Dalí stands out as among the modern artists who most revered —indeed obsessed over— the painters that preceded him. The famed surrealist came of age just as earlier painters were being celebrated and publicized outside of their countries of origin, as was the case with the Dutch painter Johannes Vermeer (1632–1675), whose work he at first knew only through reproductions. While a kind of Vermeerian iconography would come to pepper Dalí’s compositions throughout his career, less common are the instances in which the Surrealist painter reinterpreted whole compositions by Vermeer. Among these is The Image Disappears, Dalí’s interpretation of Vermeer’s Woman Reading a Letter.
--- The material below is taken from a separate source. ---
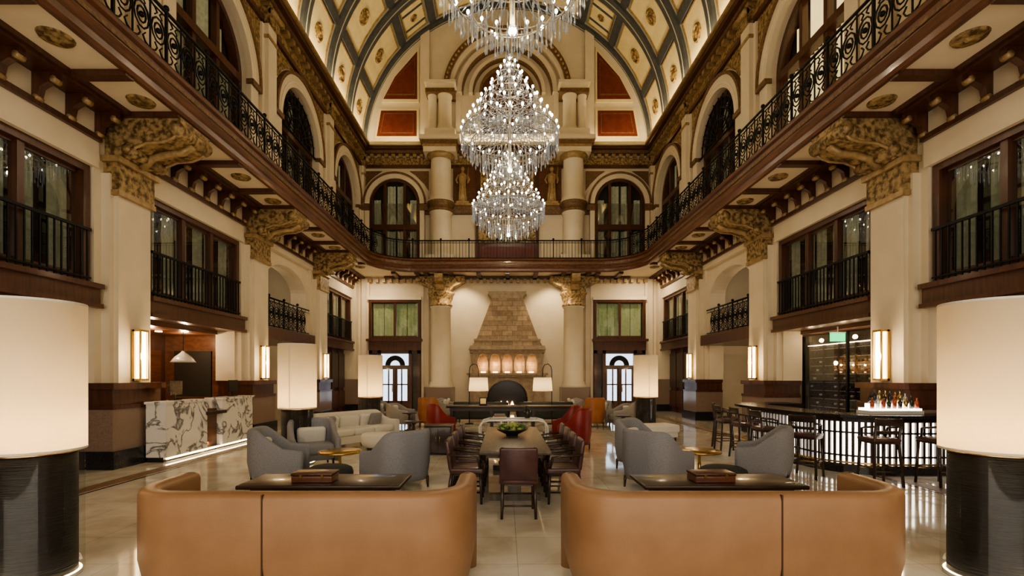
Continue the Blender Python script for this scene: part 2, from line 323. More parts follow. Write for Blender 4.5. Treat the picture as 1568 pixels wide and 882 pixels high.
# ------------------------------------------------------------------ side walls
for s,sn in((-1,'left'),(1,'right')):
    P=lambda u,z,d,s=s:(s*(8.05+d),u,z)
    PW=lambda u,z,d,s=s:(s*(7.86+d),u,z)
    W=B(); T=B()
    def pier(yc,half=.72):
        W.box(s*7.4,s*8.5,yc-half,yc+half,0,.34,BLK)
        W.box(s*7.45,s*8.5,yc-half+.04,yc+half-.04,.34,1.12,GRAN)
        W.box(s*7.44,s*8.5,yc-half+.03,yc+half-.03,1.12,1.2,WOOD)
        W.box(s*7.49,s*8.5,yc-half+.08,yc+half-.08,1.2,1.5,WOOD)
        W.box(s*7.42,s*8.5,yc-half+.02,yc+half-.02,1.5,1.62,WOOD)
        h=half-.3
        W.box(s*7.55,s*8.5,yc-h,yc+h,1.62,5.3,PLASTER)
        W.box(s*7.64,s*8.5,yc-h-.1,yc+h+.1,1.62,5.62,PLASTER)
        W.box(s*7.80,s*8.5,yc-half+.04,yc+half-.04,1.62,6.3,PLASTER)
        W.box(s*7.95,s*8.5,yc-half-.04,yc+half+.04,1.62,6.3,PLASTER)
        W.box(s*7.48,s*7.9,yc-h-.07,yc+h+.07,5.22,5.32,GOLDS)
        W.box(s*7.50,s*7.9,yc-h-.05,yc+h+.05,5.32,5.84,GOLD)
        W.box(s*7.44,s*7.9,yc-h-.12,yc+h+.12,5.84,5.95,GOLDS)
        Q=lambda u,z,d:(s*(7.5-u),yc+d,z)
        W.prism(Q,[(-.35,5.95),(0.02,5.95),(.12,6.0),(.25,6.14),(.5,6.24),(.8,6.26),(1.0,6.32),(1.12,6.42),(1.16,6.55),(1.16,6.72),(-.35,6.72)],-h-.02,h+.02,GOLD)
        for zz,rr,uu in((6.50,.14,1.08),(6.10,.12,.16)):
            W.tube([(s*(7.5-uu),yc-h-.06,zz),(s*(7.5-uu),yc+h+.06,zz)],rr,GOLD,12)
            W.tube([(s*(7.5-uu),yc-h-.09,zz),(s*(7.5-uu),yc+h+.09,zz)],rr*.5,GOLDS,10)
        for q in(-h-.01,h+.01): W.tube([(s*(7.5-u),yc+q,z) for u,z in((.14,5.98),(.28,6.14),(.5,6.23),(.8,6.25),(1.0,6.32),(1.1,6.42))],.03,GOLDS,6)
        W.tube([(s*(7.5-u),yc,z) for u,z in((.1,5.92),(.3,6.12),(.6,6.20),(.9,6.23),(1.12,6.36))],.07,GOLDS,8)
    for yc in PIERS: pier(yc)
    W.box(s*7.45,s*8.5,YB-.55,YB+.3,0,.34,BLK); W.box(s*7.5,s*8.5,YB-.5,YB+.3,.34,1.6,GRAN); W.box(s*7.6,s*8.5,YB-.45,YB+.3,1.6,6.8,PLASTER)
    W.box(s*10.9,s*11.2,YR,YB+.3,0,14,PLASTER)
    for i,yc in enumerate(BAYS):
        u0,u1=yc-1.8,yc+1.8
        if i==4: u1=YB-.45
        kind='arch' if i==3 else ('open' if i==2 else 'win')
        W.box(s*7.75,s*8.5,u0-.1,u1+.1,5.66 if kind!='arch' else 5.95,6.8,PLASTER)
        T.box(s*7.68,s*7.8,u0-.1,u1+.1,6.14,6.24,WOOD)
        if kind=='arch':
            W.spandrel(P,yc,1.85,4.85,1.62,5.96,-.15,.45,PLASTER,ez=.5)
            W.pbox(P,u0-.05,yc-1.62,2.95,4.85,-.15,.45,PLASTER); W.pbox(P,yc+1.62,u1+.05,2.95,4.85,-.15,.45,PLASTER)
            W.box(s*7.65,s*10.9,u0-.1,u1+.1,2.95,3.35,WOOD)
            W.box(s*10.2,s*10.3,u0-.8,u1+.8,3.35,6.5,PLASTER)
            W.box(s*10.1,s*10.2,yc-.9,yc+.1,3.35,5.4,WOOD)
            r=B(); scroll_rail(r,[(s*7.78,u0+.2),(s*7.78,u1-.2)],3.36,.95,.36); r.done('iron_balustrade')
            W.box(s*8.5,s*10.9,u0-.9,u0-.75,0,6.8,PLASTER); W.box(s*8.5,s*10.9,u1+.75,u1+.9,0,6.8,PLASTER)
            light('alcove_light_upper_'+sn,'POINT',(s*9.2,yc,5.4),20,(1,.8,.55),size=.1)
            light('alcove_light_lower_'+sn,'POINT',(s*9.4,yc,2.5),20,(1,.75,.48),size=.1)
            W.box(s*10.1,s*10.2,yc-1.1,yc+1.1,0,2.6,WOOD)
            W.box(s*10.06,s*10.12,yc-.06,yc+.08,1.6,1.95,SCON)
        else:
            W.box(s*7.72,s*8.5,u0-.1,u1+.1,3.05,3.47,WOOD); W.box(s*7.64,s*7.8,u0-.1,u1+.1,3.38,3.47,WOOD); W.box(s*7.66,s*7.8,u0-.1,u1+.1,3.02,3.1,WOOD)
            window(wname(),PW,u0,u1,3.47,5.66,3,CURT,tilt=.012)
        if kind=='win':
            W.box(s*8.2,s*8.4,u0-.1,u1+.1,0,3.05,WOOD)
            n=4
            for k in range(n):
                a=u0+k*(u1-u0)/n
                W.box(s*8.12,s*8.22,a+.05,a+(u1-u0)/n-.05,.25,1.05,WOOD)
                W.box(s*8.1,s*8.22,a-.04,a+.06,0,3.05,WOOD)
                W.box(s*8.12,s*8.22,a+.1,a+(u1-u0)/n-.1,1.2,2.85,DKWOOD)
        if kind=='open':
            W.box(s*8.5,s*10.9,u0-.75,u0-.6,0,6.8,WOOD); W.box(s*8.5,s*10.9,u1+.6,u1+.75,0,6.8,WOOD)
            W.box(s*8.45,s*10.9,u0-.7,u1+.7,2.95,3.05,WOODH)
            W.box(s*10.3,s*10.4,u0-.7,u1+.7,0,3.0,WOOD)
            if s<0:
                for k in range(4): W.box(-10.25,-10.3,u0-.4+k*1.1,u0+.5+k*1.1,.9,2.5,WOODH)
                W.box(-8.46,-10.3,u1+.45,u1+.62,0,2.95,WOODH); W.box(-8.9,-10.0,u1+.40,u1+.47,1.1,2.5,DARK); W.box(-8.9,-10.0,u1+.35,u1+.47,1.1,1.14,BRASS)
                for x in(-8.6,-9.3,-10.0): W.box(x,x-.12,yc-1.5,yc-1.38,2.93,2.95,SCON); W.box(x,x-.12,yc+.6,yc+.72,2.93,2.95,SCON)
            for k in range(3): light('alcove_downlight_'+sn,'POINT',(s*(9.1 if s<0 else 8.45),yc-1.3+1.3*k,2.75),30 if s<0 else 4,(1,.70,.40),.06)
        y=u0+.05
        while y<u1+.05:
            Q=lambda u,z,d,y=y:(s*(7.75-u),y+d,z)
            T.prism(Q,[(0,6.24),(.06,6.22),(.1,6.3),(.13,6.42),(.26,6.5),(.36,6.5),(.40,6.56),(.40,6.66),(0,6.66)],-.055,.055,WOOD)
            T.tube([(s*(7.75-.35),y-.065,6.545),(s*(7.75-.35),y+.065,6.545)],.055,GOLDS,8); T.tube([(s*(7.75-.06),y-.065,6.26),(s*(7.75-.06),y+.065,6.26)],.045,GOLDS,8)
            y+=.6
        T.box(s*7.3,s*7.75,u0-.05,u1+.05,6.66,6.74,WOOD)
    T.box(s*7.25,s*7.95,YR,YB,6.72,6.82,WOOD)
    for p in PIERS:
        T.box(s*6.35,s*7.6,p-.5,p+.5,6.70,6.82,WOOD)
        for q in(PIT/2-PIT/6,PIT/2+PIT/6):
            if p+q<22.6: T.box(s*6.35,s*7.4,p+q-.09,p+q+.09,6.70,6.82,WOOD)
    for i in range(-7,9):
        y=BAYS[2]+i*PIT/3
        if YR<y<22.9 and min(abs(y-p) for p in PIERS)>.3:
            T.lathe(s*6.80,y,[(.0,6.74),(.05,6.735),(.07,6.765),(.13,6.75),(.17,6.77),(.21,6.765),(.23,6.8)],GOLD,20)
    PU=lambda u,z,d,s=s:(s*(7.45+d),u,z)
    RI=1.6
    for i,yc in enumerate(BAYS):
        W.spandrel(PU,yc,PIT/2,10.25,RI,13.0,0,.5,PLASTER,seg=28)
        W.pbox(PU,yc-PIT/2,yc-RI,7.3,10.25,0,.5,PLASTER); W.pbox(PU,yc+RI,yc+PIT/2,7.3,10.25,0,.5,PLASTER)
        T.arc(PU,yc,10.25,RI-.03,RI+.36,0,pi,-.12,.05,PLASTER,28); T.arc(PU,yc,10.25,RI+.36,RI+.46,0,pi,-.17,0,BRONZE,28); T.arc(PU,yc,10.25,RI+.1,RI+.15,0,pi,-.14,-.11,CEILP,28)
        for q in(-1,1):
            T.pbox(PU,*sorted((yc+q*(RI-.03),yc+q*(RI+.38))),7.3,10.1,-.08,.05,PLASTER)
            T.pbox(PU,*sorted((yc+q*(RI-.05),yc+q*(RI+.48))),10.1,10.25,-.16,.05,BRONZE)
            T.prism(PU,[(yc+q*2.2,12.35),(yc+q*2.2,11.25)]+[(yc+q*2.12*math.cos(R(a)),10.25+2.12*math.sin(R(a))) for a in(32,44,56,66,76)],-.05,0,GOLD)
        w=B()
        w.halfdisc(PU,yc,10.25,RI,.49,DARK); w.pbox(PU,yc-RI,yc+RI,7.3,10.25,.47,.5,DARK)
        w.arc(PU,yc,10.25,RI-.16,RI,0,pi,.2,.45,WOOD,24)
        w.pbox(PU,yc-RI,yc-RI+.16,7.3,10.25,.2,.45,WOOD); w.pbox(PU,yc+RI-.16,yc+RI,7.3,10.25,.2,.45,WOOD)
        w.pbox(PU,yc-1.5,yc+1.5,10.1,10.32,.18,.4,WOOD); w.pbox(PU,yc-.56,yc-.42,7.3,11.65,.22,.38,WOOD); w.pbox(PU,yc+.42,yc+.56,7.3,11.65,.22,.38,WOOD)
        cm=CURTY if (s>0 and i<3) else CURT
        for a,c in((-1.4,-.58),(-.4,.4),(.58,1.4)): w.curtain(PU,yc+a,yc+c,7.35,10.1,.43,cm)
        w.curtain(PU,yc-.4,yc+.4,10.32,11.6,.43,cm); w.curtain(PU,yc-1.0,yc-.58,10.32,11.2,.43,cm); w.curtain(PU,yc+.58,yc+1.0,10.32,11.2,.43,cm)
        w.add([PU(yc-1.45,7.4,.3),PU(yc+1.45,7.4,.3),PU(yc+1.45,10.15,.3),PU(yc-1.45,10.15,.3)],[(0,1,2,3)],GLASS)
        if i==3:
            g=w; V=lambda u,z:Vector(PU(yc+u,z,.06))
            for rr in(.35,.7,1.05,1.4): g.tube([V(rr*math.cos(pi*k/14),10.2+rr*math.sin(pi*k/14)) for k in range(15)],.03,IRON,5)
            for k in range(1,12):
                a=pi*k/12; g.tube([V(.35*math.cos(a),10.2+.35*math.sin(a)),V(1.5*math.cos(a),10.2+1.5*math.sin(a))],.022,IRON,4)
                for rr in(.88,1.22):
                    c=(rr*math.cos(a+.13),10.2+rr*math.sin(a+.13)); g.tube([V(c[0]+.12*math.cos(q*pi/4),c[1]+.12*math.sin(q*pi/4)) for q in range(8)],.02,IRON,4,True)
            g.tube([V(-1.6,10.2),V(1.6,10.2)],.04,IRON,6)
        w.done(wname())
    for p in PIERS+[YB-.1]:
        T.pbox(PU,p-.26,p+.26,7.3,12.35,-.24,0,PLASTER); T.pbox(PU,p-.34,p+.34,7.3,7.8,-.3,0,PLASTER); T.pbox(PU,p-.40,p+.40,7.3,12.3,-.12,0,PLASTER)
        T.pbox(PU,p-.3,p+.3,12.35,12.85,-.32,0,GOLD); T.pbox(PU,p-.3,p+.3,11.9,12.0,-.27,0,GOLDS)
        T.tube([PU(p-.3,12.7,-.34),PU(p+.3,12.7,-.34)],.1,GOLDS,8)
    T.pbox(PU,YR,YB,12.35,12.5,-.14,0,WOOD); T.pbox(PU,YR,YB,12.5,12.85,-.08,0,GOLD); T.pbox(PU,YR,YB,13.0,13.12,-.34,0,BRONZE)
    T.pbox(PU,YR,YB,13.12,13.3,-.5,.6,WOOD); T.pbox(PU,YR,YB,13.3,13.42,-.58,-.5,GOLDS); T.pbox(PU,YR,YB,13.3,13.36,-.5,.6,VCREAM)
    y=YR+.1
    while y<YB: T.pbox(PU,y,y+.2,12.85,13.0,-.28,0,GOLDS); y+=.4
    W.pbox(PU,YR,YB,13.0,14.2,.05,.5,VCREAM)
    W.done('wall_'+sn); T.done('trim_'+('2' if s<0 else '3'))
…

In The Image Disappears, whose title describes what the image does rather than what it depicts, Dalí takes the basic forms and elements of Vermeer’s composition —a woman wearing a blue night jacket, standing in profile reading a letter in front of an unseen window from which emanates soft light— and plays a visual trick on viewers, creating a second image of a mustachioed male face in profile that has been identified as that of Velázquez.Not even Dalí would have seen these two paintings side-by-side; thus, the exhibition offers the unique opportunity to contemplate imitator and imitated within the context of the Meadows’s collection of Spanish art.
The Meadows welcomes visitors to not only enjoy this rare moment to see a Vermeer in Texas, but to contemplate the broader question of imitation: is it flattery or conceit? Additional works by Dalí from the Meadows’s collection, including works on paper, will be featured elsewhere in the museum and round out this fall’s celebration of the artist and his many evocations of art historical themes.